Arts Reviews

Wonderland @ Nottingham Playhouse

Written by Beth Steel, whose dad worked at Nottingham’s Welback Colliery, and directed by Adam Benford, Wonderland is a delightful celebration of solidarity among Nottinghamshire miners in the strike from 1984-85.

Following the trajectory of six Nottinghamshire miners, Wonderland presents the harsh realities that derived from the National Coal Board’s attempts to close collieries. From moments of dark humour, to moments of genuine struggle- Wonderland encapsulates the Nottinghamshire mining identity, whilst illuminating the hardships that the miners suffered.

The set design was fabulous, with the confined and enclosed set capturing the underground world that the miners worked in. The use of the cage revealed how claustrophobic the conditions were for the miners. Witnessing a power failure which resulted in the miners becoming trapped in the hanging cage reinforced the poor conditions that the miners endured every day. Furthermore, the contrasting set of the picket line was an accurate representation of the strike.

“The use of haze was particularly successful”

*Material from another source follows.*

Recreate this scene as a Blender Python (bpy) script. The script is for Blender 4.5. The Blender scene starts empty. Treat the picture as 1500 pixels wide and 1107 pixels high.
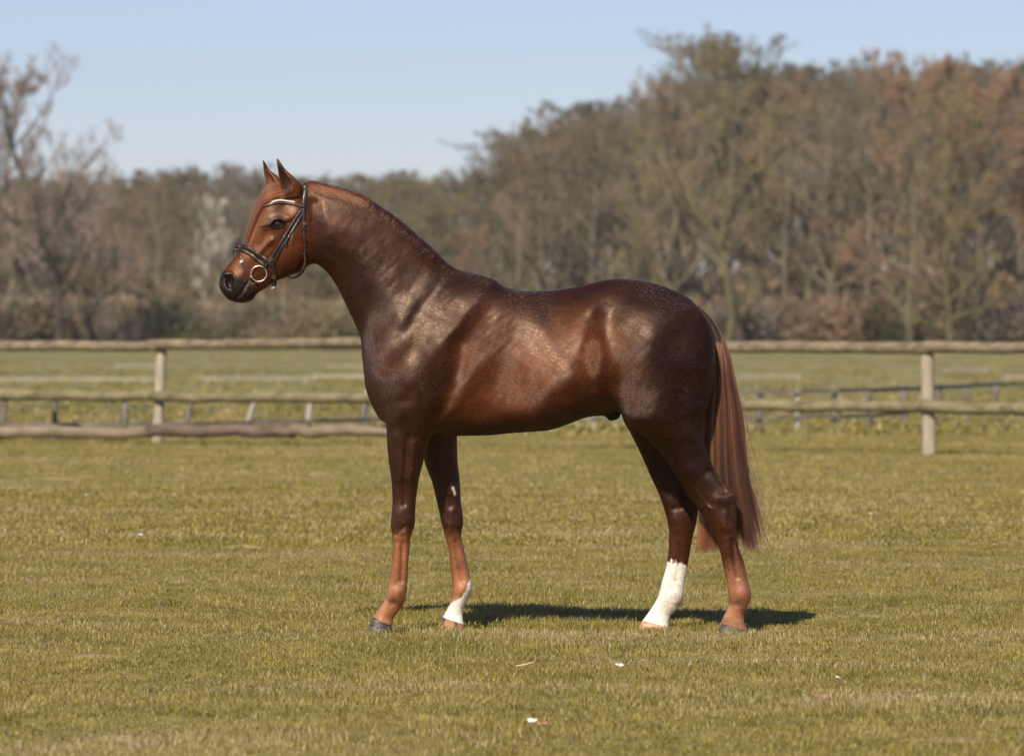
import bpy, bmesh, math, random
import numpy as np
import openvdb
from mathutils import Vector, Matrix, Euler
from mathutils.bvhtree import BVHTree

random.seed(7)
RNG = np.random.default_rng(11)
SC = bpy.context.scene
COL = SC.collection

# ------------------------------------------------------------------ camera
CAMY, EYE, FPX, HORIZON = -26.7, 1.41, 8333.3, 484.0
PITCH = math.atan((553.5 - HORIZON) / FPX)
cam_data = bpy.data.cameras.new("camera")
cam_data.lens = 200; cam_data.sensor_width = 36
cam_data.clip_start = 0.5; cam_data.clip_end = 6000
cam_data.dof.use_dof = True
cam_data.dof.focus_distance = 26.62
cam_data.dof.aperture_fstop = 5.3
cam = bpy.data.objects.new("camera", cam_data)
COL.objects.link(cam)
cam.location = (0, CAMY, EYE)
cam.rotation_euler = (math.pi / 2 - PITCH, 0, 0)
SC.camera = cam

# ------------------------------------------------------------------ sun and sky
SUN_DIR = Vector((0.38, 1.15, -1.0)).normalized()          # the way the light travels
sun_el = math.asin(-SUN_DIR.z)
sun_az = math.atan2(-SUN_DIR.x, -SUN_DIR.y)                 # clockwise from +Y
world = bpy.data.worlds.new("World"); SC.world = world
world.use_nodes = True
wn = world.node_tree; wn.nodes.clear()
sky = wn.nodes.new("ShaderNodeTexSky"); sky.sky_type = 'NISHITA'
sky.sun_disc = False
sky.sun_elevation = sun_el
sky.sun_rotation = sun_az
sky.air_density = 0.8; sky.dust_density = 0.3; sky.ozone_density = 5.0
bg = wn.nodes.new("ShaderNodeBackground"); bg.inputs[1].default_value = 0.078
wo = wn.nodes.new("ShaderNodeOutputWorld")
tint = wn.nodes.new("ShaderNodeMix"); tint.data_type = 'RGBA'; tint.blend_type = 'MULTIPLY'; tint.inputs[0].default_value = 1
tint.inputs[7].default_value = (1.13, .96, 1.0, 1)           # white balance of the whole sky
wn.links.new(sky.outputs[0], tint.inputs[6]); wn.links.new(tint.outputs[2], bg.inputs[0]); wn.links.new(bg.outputs[0], wo.inputs[0])
sl = bpy.data.lights.new("sun", 'SUN'); sl.energy = 5.0; sl.angle = math.radians(0.55)
sl.color = (1.0, 0.91, 0.74)
so = bpy.data.objects.new("sun", sl); COL.objects.link(so)
so.rotation_euler = SUN_DIR.to_track_quat('-Z', 'Y').to_euler()
SC.view_settings.view_transform = 'Standard'
SC.view_settings.look = 'None'
SC.view_settings.gamma = 1; SC.view_settings.exposure = 0.3
SC.view_settings.use_curve_mapping = False
SC.render.engine = 'CYCLES'
SC.cycles.max_bounces = 8; SC.cycles.diffuse_bounces = 3; SC.cycles.glossy_bounces = 3
SC.cycles.transparent_max_bounces = 8
try: SC.cycles.use_denoising = True
except Exception: pass

# ------------------------------------------------------------------ helpers
def P(px, py, Y):
    """point of the photograph (1500 px wide) on the vertical plane y = Y"""
    a, b = (px - 750) / FPX, (553.5 - py) / FPX
    c, s = math.cos(PITCH), math.sin(PITCH)
    dx, dy, dz = a, c + b * s, -s + b * c
    t = (Y - CAMY) / dy
    return np.array((dx * t, Y, EYE + dz * t))

def PX(co):
    """pixels of the photograph for world points (n,3)"""
    c, s = math.cos(PITCH), math.sin(PITCH)
    x = co[:, 0]; y = co[:, 1] - CAMY; z = co[:, 2] - EYE
    f = y * c - z * s; u = y * s + z * c
    return 750 + FPX * x / f, 553.5 - FPX * u / f

def G(px, py):
    """ground point under a pixel below the horizon"""
    a, b = (px - 750) / FPX, (553.5 - py) / FPX
    c, s = math.cos(PITCH), math.sin(PITCH)
    dy, dz = c + b * s, -s + b * c
    t = EYE / -dz
    return np.array((a * t, CAMY + dy * t, 0.0))

def tag(o, label=None, cat=None, group=None, kind=None):
    if label: o["label"] = label
    if cat: o["category"] = cat
    if group: o["group"] = group
    if kind: o["kind"] = kind
    return o

def empty(name, loc=(0, 0, 0), rz=0.0, **k):
    o = bpy.data.objects.new(name, None); COL.objects.link(o)
    o.location = loc; o.rotation_euler = (0, 0, rz); o.empty_display_size = 0.2
    return tag(o, **k)

def mesh_np(name, v, faces, mat=None, parent=None, smooth=True, link=True, sub=None):
    """faces: (n,k) int array or list of lists; v in the space of parent (identity offset)"""
    me = bpy.data.meshes.new(name)
    v = np.asarray(v, dtype=np.float32)
    if isinstance(faces, np.ndarray):
        n, k = faces.shape
        me.vertices.add(len(v)); me.vertices.foreach_set("co", v.ravel())
        me.loops.add(n * k); me.loops.foreach_set("vertex_index", faces.astype(np.int32).ravel())
        me.polygons.add(n)
        me.polygons.foreach_set("loop_start", np.arange(0, n * k, k, dtype=np.int32))
        me.update(calc_edges=True)
    else:
        me.from_pydata([tuple(map(float, p)) for p in v], [], [list(map(int, f)) for f in faces])
    me.polygons.foreach_set("use_smooth", np.full(len(me.polygons), smooth, dtype=bool))
    me.validate(clean_customdata=False)
    if mat is not None: me.materials.append(mat)
    o = bpy.data.objects.new(name, me)
    if link: COL.objects.link(o)
    if parent is not None: o.parent = parent
    return o

def catmull(pts, n):
    p = np.asarray(pts, float)
    p = np.vstack([2 * p[0] - p[1], p, 2 * p[-1] - p[-2]])
    out = []
    for i in range(1, len(p) - 2):
        for t in np.arange(n) / n:
            a, b, c, d = p[i - 1], p[i], p[i + 1], p[i + 2]
            out.append(.5 * (2 * b + (c - a) * t + (2 * a - 5 * b + 4 * c - d) * t * t + (3 * b - a - 3 * c + d) * t ** 3))
    out.append(p[-2])
    return np.array(out)

def loft(stations, seg=10, m=112, shift=True):
    """stations: (ax,ay,bx,by,w,yc[,n[,s]]) pixel pairs, half width, depth, squareness, where the widest point sits"""
    st = np.array([tuple(s) + (2.0, 0.0)[len(s) - 6:] for s in stations], float)
    st = catmull(st, seg)
    V = []
    th = np.linspace(0, 2 * math.pi, m, endpoint=False)
    for s in st:
        yc = s[5]; a = P(s[0], s[1], yc); b = P(s[2], s[3], yc)
        c = (a + b) / 2; h = (a - b) / 2; w = max(s[4], .002); n = s[6]; sh = s[7]
        cu, su = np.cos(th), np.sin(th)
        u = np.sign(cu) * np.abs(cu) ** (2 / n); v = np.sign(su) * np.abs(su) ** (2 / n)
        u = u + sh * (1 - u * u)
        V.append(c + u[:, None] * h + (w * v)[:, None] * np.array([0, 1, 0]))
    V = np.array(V); k = len(V)
    verts = V.reshape(-1, 3)
    verts = np.vstack([verts, V[0].mean(0), V[-1].mean(0)])
    T = []
    j = np.arange(m); j2 = (j + 1) % m
    for i in range(k - 1):
        a, b, c, d = i * m + j, i * m + j2, (i + 1) * m + j2, (i + 1) * m + j
        T.append(np.stack([a, b, c], 1)); T.append(np.stack([a, c, d], 1))
    T.append(np.stack([np.full(m, k * m), j2, j], 1))
    T.append(np.stack([np.full(m, k * m + 1), (k - 1) * m + j, (k - 1) * m + j2], 1))
    return verts, np.vstack(T)

def tube(path, radii, m=8, cap=True):
    p = np.asarray(path, float); r = np.broadcast_to(np.asarray(radii, float), (len(p),))
    t = np.gradient(p, axis=0); t /= np.linalg.norm(t, axis=1)[:, None] + 1e-9
    up = np.array([0.13, .21, .97]);
    if abs(t[0] @ up) > .9: up = np.array([1., .1, 0])
    V = []
    n0 = np.cross(t[0], up); n0 /= np.linalg.norm(n0)
    th = np.linspace(0, 2 * math.pi, m, endpoint=False)
    for i in range(len(p)):
        n0 = n0 - t[i] * (n0 @ t[i]); n0 /= np.linalg.norm(n0) + 1e-9
        b = np.cross(t[i], n0)
        V.append(p[i] + r[i] * (np.cos(th)[:, None] * n0 + np.sin(th)[:, None] * b))
    V = np.array(V).reshape(-1, 3); F = []
    for i in range(len(p) - 1):
        for j in range(m):
            F.append([i * m + j, i * m + (j + 1) % m, (i + 1) * m + (j + 1) % m, (i + 1) * m + j])
    if cap:
        F.append(list(range(m))[::-1]); F.append(list(range((len(p) - 1) * m, len(p) * m)))
    return V, F

class MB:
    """collects shapes for one mesh"""
    def __init__(s): s.v = []; s.f = []; s.n = 0
    def add(s, v, f):
        v = np.asarray(v, float); s.v.append(v)
        s.f += [[int(i) + s.n for i in q] for q in f]; s.n += len(v); return s
    def box(s, c, d, R=None):
        v = np.array([[x, y, z] for x in (-.5, .5) for y in (-.5, .5) for z in (-.5, .5)]) * np.array(d)
        if R is not None: v = v @ np.array(R).T
        return s.add(v + np.array(c), [[0, 1, 3, 2], [4, 6, 7, 5], [0, 4, 5, 1], [2, 3, 7, 6], [0, 2, 6, 4], [1, 5, 7, 3]])
    def build(s, name, mat, parent=None, smooth=True, **k):
        return mesh_np(name, np.vstack(s.v), s.f, mat, parent, smooth, **k)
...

Particular credit goes out to Jack Knowles, the lighting designer, who managed to create an environment where I felt like I was underground. The use of haze was particularly successful in creating an environment where the entire auditorium felt as though it was closing in on me. It was incredibly important to experience this closing in to understand the harsh realities of mining life. Moreover, the inclusion of singing and dancing was beautiful, with the strong Nottinghamshire dialects and the humble lyrics of the songs reinforcing the solidarity of the miners.

The dialect that the actors used was particularly important, with the actors using strong Nottinghamshire accents and mentioning familiar areas in Nottinghamshire, the story reminded audience members, many of whom would have had relatives who’d have been directly affected by the miners’ strike, that these harsh realities, both the poor conditions that the miners worked, in and the strike were occurring extremely close to home. The audience received this closeness to home extremely well, with a well-deserved standing ovation at the end indicating this.

“I sympathised with the miners’ plight”

As a young audience member who didn’t live through the miners’ strike, a lot of the dialogue illuminated to me how truly hardworking the miners were, with Ian MacGregor, played by Robin Bowerman, revealing that he would work a seven day week without a rest day for eight weeks. This was particularly shocking for me; I have grown up with the understanding that there is typically a five-day working week. In this sense, I sympathised with the miners’ plight even more and knew that I could never anticipate the physical exhaustion that they endured on a daily basis.

This, perhaps, acted as an invocation to the audience to not forget the legacy of the manufacturing industry and how hard and tiring manual labour is. This invocation is particularly important for a contemporary audience; manual labour is often sneered upon and not deemed as a successful livelihood. Therefore, this important reminder acts to preserve the legacy of the miners, as well as to remind a contemporary audience of the physical demands of manual labour.

The use of humour was often instigated by David Hart, played by Jamie Beamish, who was an advisor to Prime Minister of the time, Margaret Thatcher. When Hart first endures the reality of the pit, he begins to complain that there should be a water cooler installed in the pit for an inspection by the National Coal Board.

His instigation of humour was demeaning to the miners and reinforced the reality of life in the mines, with many of the miners suffering from heat rash, as well as spotlighting the economic disparity between the Conservative government and the miners. For me, this was definitely an illumination of something that I had not considered, as well as a  reminder to appreciate the luxury that is often taken for granted in modern life.

“The ending was quite rushed”

Although Wonderland was an extremely illuminating performance, I felt as though the ending was quite rushed. This had the capacity to be more emotional and heartfelt, but due to its rushed nature of the, I failed to completely immerse myself towards the end.

All in all, Wonderland was a provoking portrayal of the miners’ strike, with Colonel, played by Deka Walmsley, reiterating at the end of the play that ‘there is nothing finer than being a worker.’ This emotional line was a beautiful encapsulation of the hardworking nature of the miners and that this is something that a contemporary audience should not forget.